In contrast, mutual funds and even exchange-traded funds are not inevitably tied to leverage. In a research report done by the Vanguard Group, the largest mutual fund company in the world, their team identifies 3 key issues when comparing the fund management industry to their banking counterparts: the distinction between “systematic” (widespread) vs. “idiosyncratic” (limited) risk, mutual fund structure, and history of mutual fund redemptions. Their analysis specifically excluded investment banks, separately managed accounts, hedge funds, and money market funds.

While leverage and the interconnectedness of systemically important companies can lead to widespread risk, most mutual fund redemptions are limited to specific fund families. Since most of the assets that are held in passively managed mutual funds are held by institutions, who have historically shown more discipline than retail investors, the likelihood for heavy redemptions is highly unlikely for the largest mutual fund companies since the majority of their assets are passively managed. There have been zero examples in history showing a widespread redemption in stock and bond funds.

The structure of mutual funds is also a key distinction that must be addressed. The Investment Company Act of 1940, which has regulated the mutual fund industry for the last 75 years, effectively limits the affects of the specific actions taken by mutual fund managers on the overall financial system. This includes the restriction of leveraged activities (short sales, purchase on margin, etc.), stringent liquidity requirements, daily mark-to-market valuation of fund assets, legal separation of fund assets and the management of those assets, and a separate custodian for fund assets (usually a bank). While a typical bank may be leveraged 11-to-1 meaning that there is $1 in actual equity for every $11 in risky assets, fund companies have a 1-to-1 ratio, meaning that there is no leverage. Funds must also hold at least 85% of their assets in liquid securities whereas banks usually hold very illiquid mortgage loans (even if they are securitized). Fund companies also only allow for redemptions based on end of market prices creating no incentive for one shareholder to redeem before another to try to avoid the “run on the bank” effect. Banks, on the other hand, usually hold more illiquid assets thus not being able to redeem depositors’ requests through the sale of assets, effectively creating a “run on the bank,” given the asset-liability mismatch that is not an issue with mutual funds.
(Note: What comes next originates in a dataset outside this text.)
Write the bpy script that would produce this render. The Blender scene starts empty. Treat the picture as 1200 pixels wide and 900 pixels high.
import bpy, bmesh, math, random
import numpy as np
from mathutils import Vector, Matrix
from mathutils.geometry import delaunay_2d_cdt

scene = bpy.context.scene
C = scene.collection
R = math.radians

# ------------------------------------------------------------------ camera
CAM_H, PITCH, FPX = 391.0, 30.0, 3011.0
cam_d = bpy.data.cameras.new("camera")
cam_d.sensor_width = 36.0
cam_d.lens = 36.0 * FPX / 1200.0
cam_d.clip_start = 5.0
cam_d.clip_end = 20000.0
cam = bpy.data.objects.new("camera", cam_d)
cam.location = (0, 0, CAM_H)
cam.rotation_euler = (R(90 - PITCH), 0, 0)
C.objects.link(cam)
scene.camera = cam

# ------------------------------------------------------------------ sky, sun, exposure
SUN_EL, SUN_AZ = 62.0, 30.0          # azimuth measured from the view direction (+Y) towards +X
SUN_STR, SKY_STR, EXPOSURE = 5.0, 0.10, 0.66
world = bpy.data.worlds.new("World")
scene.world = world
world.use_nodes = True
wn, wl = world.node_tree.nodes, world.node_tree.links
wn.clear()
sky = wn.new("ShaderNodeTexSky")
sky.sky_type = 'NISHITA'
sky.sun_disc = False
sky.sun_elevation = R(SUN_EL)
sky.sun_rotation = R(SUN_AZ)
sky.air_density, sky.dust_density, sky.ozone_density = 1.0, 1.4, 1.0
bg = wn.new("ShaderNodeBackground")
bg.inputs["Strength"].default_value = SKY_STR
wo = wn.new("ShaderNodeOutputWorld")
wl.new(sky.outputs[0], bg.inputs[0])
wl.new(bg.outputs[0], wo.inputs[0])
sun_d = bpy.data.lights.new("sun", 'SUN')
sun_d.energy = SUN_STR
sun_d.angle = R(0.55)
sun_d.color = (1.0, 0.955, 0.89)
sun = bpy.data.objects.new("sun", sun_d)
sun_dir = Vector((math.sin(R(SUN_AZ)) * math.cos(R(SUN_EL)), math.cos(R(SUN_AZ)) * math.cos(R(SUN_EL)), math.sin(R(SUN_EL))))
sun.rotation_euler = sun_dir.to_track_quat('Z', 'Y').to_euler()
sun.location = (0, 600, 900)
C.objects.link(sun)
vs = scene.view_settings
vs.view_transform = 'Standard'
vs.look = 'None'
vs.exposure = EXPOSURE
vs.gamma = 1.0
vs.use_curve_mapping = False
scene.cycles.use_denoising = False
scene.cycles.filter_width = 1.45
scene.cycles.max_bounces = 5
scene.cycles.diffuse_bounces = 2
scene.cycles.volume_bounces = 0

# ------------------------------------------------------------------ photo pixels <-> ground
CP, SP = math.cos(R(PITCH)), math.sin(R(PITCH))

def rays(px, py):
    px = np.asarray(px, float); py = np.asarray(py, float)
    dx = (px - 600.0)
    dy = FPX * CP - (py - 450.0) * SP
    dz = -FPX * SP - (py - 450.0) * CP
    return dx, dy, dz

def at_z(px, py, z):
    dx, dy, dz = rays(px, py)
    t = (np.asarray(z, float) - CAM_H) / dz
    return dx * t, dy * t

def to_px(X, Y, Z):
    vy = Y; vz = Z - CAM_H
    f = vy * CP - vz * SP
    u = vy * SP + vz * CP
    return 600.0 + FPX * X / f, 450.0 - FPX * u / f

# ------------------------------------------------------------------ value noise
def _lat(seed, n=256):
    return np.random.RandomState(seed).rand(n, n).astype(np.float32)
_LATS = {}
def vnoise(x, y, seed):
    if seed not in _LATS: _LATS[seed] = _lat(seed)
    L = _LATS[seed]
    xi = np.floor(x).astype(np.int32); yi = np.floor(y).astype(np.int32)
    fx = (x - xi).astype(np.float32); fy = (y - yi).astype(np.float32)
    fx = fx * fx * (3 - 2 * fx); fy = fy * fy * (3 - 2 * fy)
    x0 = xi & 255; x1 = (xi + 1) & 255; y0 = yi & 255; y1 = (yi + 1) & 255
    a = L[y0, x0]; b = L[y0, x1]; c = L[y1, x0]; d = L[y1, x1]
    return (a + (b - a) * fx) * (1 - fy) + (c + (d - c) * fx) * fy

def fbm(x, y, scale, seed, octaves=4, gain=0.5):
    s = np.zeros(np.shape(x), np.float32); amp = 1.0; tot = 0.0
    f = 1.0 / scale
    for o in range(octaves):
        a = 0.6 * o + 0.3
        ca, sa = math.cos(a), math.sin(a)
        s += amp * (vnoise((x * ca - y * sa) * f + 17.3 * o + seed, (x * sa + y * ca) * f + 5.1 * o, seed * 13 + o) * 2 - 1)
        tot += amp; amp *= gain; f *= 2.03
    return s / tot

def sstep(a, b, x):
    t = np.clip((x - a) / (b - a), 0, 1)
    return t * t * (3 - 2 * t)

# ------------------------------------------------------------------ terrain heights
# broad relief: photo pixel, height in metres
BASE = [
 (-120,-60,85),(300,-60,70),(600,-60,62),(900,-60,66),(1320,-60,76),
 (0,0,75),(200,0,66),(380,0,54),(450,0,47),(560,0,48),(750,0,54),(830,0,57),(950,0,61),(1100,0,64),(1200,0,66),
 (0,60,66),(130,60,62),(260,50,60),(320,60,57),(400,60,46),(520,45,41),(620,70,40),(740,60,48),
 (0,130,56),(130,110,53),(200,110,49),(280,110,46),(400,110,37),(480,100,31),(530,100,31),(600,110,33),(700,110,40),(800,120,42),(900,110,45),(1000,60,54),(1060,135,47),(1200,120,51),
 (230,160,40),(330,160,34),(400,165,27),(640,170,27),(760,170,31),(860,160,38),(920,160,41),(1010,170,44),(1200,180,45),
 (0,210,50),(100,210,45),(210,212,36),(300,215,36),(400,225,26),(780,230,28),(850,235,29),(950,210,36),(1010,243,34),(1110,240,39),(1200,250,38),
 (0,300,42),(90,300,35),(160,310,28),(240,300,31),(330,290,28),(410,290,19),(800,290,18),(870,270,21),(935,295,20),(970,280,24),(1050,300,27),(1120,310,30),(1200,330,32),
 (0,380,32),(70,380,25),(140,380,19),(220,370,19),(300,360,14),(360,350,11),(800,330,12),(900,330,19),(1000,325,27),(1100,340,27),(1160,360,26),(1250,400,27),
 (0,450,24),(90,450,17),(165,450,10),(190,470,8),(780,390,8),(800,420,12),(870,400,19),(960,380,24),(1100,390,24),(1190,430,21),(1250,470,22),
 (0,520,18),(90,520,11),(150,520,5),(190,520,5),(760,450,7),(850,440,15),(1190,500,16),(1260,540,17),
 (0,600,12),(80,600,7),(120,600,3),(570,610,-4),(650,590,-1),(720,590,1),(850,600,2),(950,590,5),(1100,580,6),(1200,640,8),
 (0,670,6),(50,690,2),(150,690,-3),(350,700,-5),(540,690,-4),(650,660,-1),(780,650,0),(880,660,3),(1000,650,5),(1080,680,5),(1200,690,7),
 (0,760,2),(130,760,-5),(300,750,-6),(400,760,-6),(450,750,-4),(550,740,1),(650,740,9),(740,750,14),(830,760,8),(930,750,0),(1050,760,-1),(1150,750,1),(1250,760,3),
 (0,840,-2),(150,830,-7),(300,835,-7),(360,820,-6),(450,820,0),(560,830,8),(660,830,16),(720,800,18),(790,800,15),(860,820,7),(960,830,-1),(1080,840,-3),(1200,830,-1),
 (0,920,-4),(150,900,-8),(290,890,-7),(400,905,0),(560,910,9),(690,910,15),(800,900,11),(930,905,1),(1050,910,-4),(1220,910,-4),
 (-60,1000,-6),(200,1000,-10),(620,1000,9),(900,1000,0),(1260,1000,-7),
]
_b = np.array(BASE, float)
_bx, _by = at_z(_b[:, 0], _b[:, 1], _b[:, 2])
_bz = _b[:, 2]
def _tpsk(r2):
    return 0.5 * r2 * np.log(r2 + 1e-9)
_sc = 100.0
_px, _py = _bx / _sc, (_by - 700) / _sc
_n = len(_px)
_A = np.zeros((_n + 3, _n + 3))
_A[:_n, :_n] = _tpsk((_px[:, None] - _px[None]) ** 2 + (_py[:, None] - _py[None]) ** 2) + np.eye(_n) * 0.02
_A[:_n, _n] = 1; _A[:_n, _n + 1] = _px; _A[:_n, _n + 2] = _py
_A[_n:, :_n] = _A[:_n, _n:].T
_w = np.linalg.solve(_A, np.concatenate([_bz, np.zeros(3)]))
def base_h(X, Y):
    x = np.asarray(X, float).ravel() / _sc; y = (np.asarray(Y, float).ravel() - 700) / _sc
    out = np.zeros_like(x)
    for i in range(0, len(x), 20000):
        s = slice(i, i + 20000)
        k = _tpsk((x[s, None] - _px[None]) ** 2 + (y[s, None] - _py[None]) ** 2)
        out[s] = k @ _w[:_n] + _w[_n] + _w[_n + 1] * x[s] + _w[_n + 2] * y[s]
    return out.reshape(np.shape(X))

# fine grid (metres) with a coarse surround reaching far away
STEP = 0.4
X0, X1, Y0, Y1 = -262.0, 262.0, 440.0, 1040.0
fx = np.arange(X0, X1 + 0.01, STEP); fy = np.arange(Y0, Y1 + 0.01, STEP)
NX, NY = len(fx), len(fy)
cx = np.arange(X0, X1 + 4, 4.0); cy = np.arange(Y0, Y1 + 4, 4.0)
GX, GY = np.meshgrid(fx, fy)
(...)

Lastly, as the Vanguard Group pointed out, redemptions in mutual funds are driven by investor behavior not the asset managers. This is quite different from “forced sales” which are usually the consequence of margin calls made on institutions that have utilized margin.

All of the same principles apply to Exchange Trade Funds (ETFs). Although they are traded with much more frequency than traditional mutual funds, they fall under the same guidelines in terms of the 1940 Act.

While lawmakers are doing their civil duty in attempting to protect the one’s they are supposed to serve, there may be more bad than good by applying the same regulatory oversight to fund companies as they do to banks. They are two very distinct institutions that require different regulation given their legal structure. Any additional regulation will cost investors; especially those who invest in passively managed mutual funds.